* Start Data block *

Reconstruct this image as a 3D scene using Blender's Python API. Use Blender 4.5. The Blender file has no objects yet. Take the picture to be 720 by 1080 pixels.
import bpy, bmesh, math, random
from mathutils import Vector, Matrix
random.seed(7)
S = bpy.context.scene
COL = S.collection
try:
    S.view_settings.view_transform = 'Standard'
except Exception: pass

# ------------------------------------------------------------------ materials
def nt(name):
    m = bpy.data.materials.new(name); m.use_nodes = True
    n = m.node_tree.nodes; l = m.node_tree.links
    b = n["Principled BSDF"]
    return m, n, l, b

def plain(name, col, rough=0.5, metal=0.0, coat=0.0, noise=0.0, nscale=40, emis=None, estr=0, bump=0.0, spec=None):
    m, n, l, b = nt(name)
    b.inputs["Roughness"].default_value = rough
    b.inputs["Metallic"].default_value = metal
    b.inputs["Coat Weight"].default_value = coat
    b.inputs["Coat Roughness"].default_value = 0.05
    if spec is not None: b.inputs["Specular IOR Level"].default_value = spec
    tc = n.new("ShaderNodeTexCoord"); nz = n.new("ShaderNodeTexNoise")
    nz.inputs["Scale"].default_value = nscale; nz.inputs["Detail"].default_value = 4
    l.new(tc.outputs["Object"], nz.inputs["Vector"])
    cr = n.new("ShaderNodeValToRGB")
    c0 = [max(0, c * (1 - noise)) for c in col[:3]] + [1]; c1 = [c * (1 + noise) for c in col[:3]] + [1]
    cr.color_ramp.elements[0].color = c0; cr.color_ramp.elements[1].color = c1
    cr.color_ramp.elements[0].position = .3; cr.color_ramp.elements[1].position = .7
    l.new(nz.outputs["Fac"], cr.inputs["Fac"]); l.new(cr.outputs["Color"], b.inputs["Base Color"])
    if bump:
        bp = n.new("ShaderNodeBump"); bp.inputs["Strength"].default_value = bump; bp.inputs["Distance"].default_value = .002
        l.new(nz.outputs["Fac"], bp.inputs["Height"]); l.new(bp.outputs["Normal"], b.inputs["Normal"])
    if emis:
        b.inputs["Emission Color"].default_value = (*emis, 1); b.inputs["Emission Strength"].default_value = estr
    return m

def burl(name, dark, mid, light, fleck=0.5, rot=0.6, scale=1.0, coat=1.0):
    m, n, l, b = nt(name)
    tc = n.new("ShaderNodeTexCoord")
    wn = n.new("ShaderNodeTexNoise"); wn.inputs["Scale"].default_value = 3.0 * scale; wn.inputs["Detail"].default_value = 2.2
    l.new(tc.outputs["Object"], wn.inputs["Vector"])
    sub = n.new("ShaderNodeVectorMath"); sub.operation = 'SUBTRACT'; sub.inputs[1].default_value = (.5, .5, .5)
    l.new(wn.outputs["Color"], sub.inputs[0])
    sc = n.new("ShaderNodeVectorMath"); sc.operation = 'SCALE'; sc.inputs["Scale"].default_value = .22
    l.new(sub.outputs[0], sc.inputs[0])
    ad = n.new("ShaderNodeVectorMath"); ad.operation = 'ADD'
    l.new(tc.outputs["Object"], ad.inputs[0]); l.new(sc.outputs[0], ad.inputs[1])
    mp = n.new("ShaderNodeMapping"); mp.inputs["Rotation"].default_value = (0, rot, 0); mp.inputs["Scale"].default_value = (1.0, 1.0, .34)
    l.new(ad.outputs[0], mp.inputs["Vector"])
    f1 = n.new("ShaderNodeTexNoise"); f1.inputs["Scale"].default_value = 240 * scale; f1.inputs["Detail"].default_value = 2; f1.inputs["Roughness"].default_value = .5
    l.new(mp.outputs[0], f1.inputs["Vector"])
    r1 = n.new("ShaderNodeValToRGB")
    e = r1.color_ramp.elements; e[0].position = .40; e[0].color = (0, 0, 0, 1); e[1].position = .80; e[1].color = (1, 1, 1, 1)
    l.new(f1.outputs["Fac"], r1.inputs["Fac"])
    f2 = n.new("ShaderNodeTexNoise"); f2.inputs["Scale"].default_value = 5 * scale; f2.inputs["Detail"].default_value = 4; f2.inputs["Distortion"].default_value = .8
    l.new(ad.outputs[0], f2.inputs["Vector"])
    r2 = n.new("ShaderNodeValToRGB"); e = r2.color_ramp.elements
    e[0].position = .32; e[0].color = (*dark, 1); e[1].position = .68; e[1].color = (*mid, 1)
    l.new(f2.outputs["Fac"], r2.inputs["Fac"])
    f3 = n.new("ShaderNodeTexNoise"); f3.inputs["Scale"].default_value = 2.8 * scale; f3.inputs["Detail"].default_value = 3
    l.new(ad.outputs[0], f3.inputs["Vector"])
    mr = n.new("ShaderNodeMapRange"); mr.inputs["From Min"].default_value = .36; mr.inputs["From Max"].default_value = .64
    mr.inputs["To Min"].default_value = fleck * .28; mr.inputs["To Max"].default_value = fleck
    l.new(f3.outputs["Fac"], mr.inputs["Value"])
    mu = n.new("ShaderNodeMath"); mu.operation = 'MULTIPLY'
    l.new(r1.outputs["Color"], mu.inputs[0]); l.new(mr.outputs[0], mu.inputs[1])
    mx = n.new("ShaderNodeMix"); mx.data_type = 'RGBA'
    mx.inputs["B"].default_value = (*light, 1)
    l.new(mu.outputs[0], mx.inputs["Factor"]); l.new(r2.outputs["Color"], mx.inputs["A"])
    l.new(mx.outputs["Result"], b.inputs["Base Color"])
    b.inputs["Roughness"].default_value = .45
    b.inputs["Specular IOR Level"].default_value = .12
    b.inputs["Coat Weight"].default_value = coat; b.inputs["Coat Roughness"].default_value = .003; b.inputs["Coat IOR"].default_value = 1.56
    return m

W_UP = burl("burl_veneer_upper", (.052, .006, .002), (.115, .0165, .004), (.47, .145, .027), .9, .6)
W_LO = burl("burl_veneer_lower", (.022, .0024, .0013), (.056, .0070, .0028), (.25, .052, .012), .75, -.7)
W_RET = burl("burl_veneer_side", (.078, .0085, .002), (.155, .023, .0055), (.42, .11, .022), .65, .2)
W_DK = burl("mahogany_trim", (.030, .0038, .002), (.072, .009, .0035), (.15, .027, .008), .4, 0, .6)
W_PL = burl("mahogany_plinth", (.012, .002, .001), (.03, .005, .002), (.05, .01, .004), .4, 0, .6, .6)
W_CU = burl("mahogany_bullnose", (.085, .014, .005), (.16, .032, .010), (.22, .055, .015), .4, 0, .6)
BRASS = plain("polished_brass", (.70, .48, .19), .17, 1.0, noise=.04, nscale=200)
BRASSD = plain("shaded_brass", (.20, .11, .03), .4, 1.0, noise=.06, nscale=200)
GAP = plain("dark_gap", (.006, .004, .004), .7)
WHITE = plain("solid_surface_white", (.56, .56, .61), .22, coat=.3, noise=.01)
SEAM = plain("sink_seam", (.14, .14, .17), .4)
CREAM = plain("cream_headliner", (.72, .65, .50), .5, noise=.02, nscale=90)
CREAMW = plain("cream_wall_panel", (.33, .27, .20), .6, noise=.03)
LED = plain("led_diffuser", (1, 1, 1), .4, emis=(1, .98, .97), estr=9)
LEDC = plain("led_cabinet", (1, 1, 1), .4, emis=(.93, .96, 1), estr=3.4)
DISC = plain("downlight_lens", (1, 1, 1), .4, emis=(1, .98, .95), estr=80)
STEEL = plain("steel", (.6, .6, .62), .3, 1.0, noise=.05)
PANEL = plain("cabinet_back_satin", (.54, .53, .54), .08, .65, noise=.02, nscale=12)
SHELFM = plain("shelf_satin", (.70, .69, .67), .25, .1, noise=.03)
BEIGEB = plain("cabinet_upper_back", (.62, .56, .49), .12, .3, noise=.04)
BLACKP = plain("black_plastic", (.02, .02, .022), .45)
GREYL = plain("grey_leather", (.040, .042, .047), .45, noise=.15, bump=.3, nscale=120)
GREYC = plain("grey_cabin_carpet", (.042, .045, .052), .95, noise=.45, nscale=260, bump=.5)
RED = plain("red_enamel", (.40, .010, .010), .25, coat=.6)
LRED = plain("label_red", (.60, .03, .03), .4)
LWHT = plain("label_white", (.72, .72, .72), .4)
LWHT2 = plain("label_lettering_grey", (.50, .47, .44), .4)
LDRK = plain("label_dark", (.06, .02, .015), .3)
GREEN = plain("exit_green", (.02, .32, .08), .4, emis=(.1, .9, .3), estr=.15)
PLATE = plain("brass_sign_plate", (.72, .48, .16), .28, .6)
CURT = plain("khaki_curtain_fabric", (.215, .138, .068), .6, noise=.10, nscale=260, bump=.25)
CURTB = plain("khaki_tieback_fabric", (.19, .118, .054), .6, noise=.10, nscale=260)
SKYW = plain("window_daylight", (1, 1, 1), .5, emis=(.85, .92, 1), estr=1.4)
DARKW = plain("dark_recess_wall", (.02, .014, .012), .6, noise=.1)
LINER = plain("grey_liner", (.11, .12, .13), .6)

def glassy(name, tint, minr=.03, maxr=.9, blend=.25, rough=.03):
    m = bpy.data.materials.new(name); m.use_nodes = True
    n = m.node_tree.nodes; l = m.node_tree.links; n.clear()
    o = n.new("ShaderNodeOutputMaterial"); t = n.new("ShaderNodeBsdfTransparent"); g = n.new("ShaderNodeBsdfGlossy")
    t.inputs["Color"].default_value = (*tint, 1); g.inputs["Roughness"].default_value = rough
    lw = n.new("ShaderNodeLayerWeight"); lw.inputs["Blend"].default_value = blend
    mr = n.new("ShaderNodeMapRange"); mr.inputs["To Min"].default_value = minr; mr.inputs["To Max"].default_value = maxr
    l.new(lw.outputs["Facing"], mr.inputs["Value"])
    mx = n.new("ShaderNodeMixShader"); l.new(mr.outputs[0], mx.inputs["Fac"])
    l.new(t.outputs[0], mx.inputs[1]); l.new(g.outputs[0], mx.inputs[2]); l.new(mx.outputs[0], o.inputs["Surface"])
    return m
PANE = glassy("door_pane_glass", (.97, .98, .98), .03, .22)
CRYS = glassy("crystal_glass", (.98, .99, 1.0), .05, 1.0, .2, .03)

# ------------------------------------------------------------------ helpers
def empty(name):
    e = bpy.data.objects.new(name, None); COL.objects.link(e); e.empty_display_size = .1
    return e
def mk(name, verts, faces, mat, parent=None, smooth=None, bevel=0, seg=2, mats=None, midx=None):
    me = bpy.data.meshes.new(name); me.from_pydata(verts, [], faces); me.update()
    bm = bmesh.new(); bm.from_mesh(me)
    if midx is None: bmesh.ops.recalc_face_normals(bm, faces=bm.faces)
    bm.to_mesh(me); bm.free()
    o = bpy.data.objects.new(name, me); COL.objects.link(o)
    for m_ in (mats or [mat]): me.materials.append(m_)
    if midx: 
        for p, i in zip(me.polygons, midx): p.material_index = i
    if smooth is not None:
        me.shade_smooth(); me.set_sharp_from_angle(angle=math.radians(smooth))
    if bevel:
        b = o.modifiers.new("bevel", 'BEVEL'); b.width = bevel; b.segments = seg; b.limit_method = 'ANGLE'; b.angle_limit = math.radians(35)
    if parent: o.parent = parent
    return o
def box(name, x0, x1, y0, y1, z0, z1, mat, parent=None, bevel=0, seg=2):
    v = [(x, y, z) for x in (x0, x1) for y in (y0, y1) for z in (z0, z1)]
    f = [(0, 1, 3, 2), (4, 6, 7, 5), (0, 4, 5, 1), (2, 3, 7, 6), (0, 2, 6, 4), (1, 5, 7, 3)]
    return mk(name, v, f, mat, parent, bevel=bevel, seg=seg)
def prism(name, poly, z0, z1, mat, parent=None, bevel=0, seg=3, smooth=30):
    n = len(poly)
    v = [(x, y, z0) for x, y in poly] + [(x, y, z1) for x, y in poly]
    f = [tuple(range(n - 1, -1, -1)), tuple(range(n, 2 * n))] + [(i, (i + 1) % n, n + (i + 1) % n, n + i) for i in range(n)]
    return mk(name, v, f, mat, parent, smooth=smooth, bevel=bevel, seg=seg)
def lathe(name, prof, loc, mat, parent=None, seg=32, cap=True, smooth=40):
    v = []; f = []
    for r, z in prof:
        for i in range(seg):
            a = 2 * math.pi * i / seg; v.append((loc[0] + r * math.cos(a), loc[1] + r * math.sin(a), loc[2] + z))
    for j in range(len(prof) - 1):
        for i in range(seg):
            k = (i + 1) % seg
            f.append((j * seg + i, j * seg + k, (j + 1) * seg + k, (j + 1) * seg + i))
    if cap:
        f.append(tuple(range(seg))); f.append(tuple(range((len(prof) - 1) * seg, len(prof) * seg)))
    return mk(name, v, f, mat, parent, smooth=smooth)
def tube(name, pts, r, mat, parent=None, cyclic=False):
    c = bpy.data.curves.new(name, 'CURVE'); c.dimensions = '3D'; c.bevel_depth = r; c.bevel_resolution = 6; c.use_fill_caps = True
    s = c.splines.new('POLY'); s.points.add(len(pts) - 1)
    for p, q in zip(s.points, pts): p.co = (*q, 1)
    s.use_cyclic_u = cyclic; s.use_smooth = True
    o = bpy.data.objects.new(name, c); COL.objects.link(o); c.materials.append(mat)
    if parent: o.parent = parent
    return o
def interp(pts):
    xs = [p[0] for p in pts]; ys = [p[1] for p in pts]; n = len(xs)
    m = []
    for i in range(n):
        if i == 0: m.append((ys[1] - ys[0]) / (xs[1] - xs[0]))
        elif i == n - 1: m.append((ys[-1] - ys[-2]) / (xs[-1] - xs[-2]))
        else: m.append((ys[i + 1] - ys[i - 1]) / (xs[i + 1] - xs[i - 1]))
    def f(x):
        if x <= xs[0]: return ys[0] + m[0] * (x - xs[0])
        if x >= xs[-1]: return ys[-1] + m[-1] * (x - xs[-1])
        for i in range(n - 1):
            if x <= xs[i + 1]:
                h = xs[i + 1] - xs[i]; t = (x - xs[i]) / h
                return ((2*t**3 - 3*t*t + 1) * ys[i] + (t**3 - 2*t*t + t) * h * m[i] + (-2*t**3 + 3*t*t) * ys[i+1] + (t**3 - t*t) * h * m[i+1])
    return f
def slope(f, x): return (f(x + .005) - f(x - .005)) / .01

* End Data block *

__The exercise__.
Using the data above, transcribe the lines that run from the line with "(.25, .052, .012), .75, -.7)" to the line with "(.15, .027, .008), .4, 0, .6)", both ends kept, and output nothing else.

__Response to this task__.
W_LO = burl("burl_veneer_lower", (.022, .0024, .0013), (.056, .0070, .0028), (.25, .052, .012), .75, -.7)
W_RET = burl("burl_veneer_side", (.078, .0085, .002), (.155, .023, .0055), (.42, .11, .022), .65, .2)
W_DK = burl("mahogany_trim", (.030, .0038, .002), (.072, .009, .0035), (.15, .027, .008), .4, 0, .6)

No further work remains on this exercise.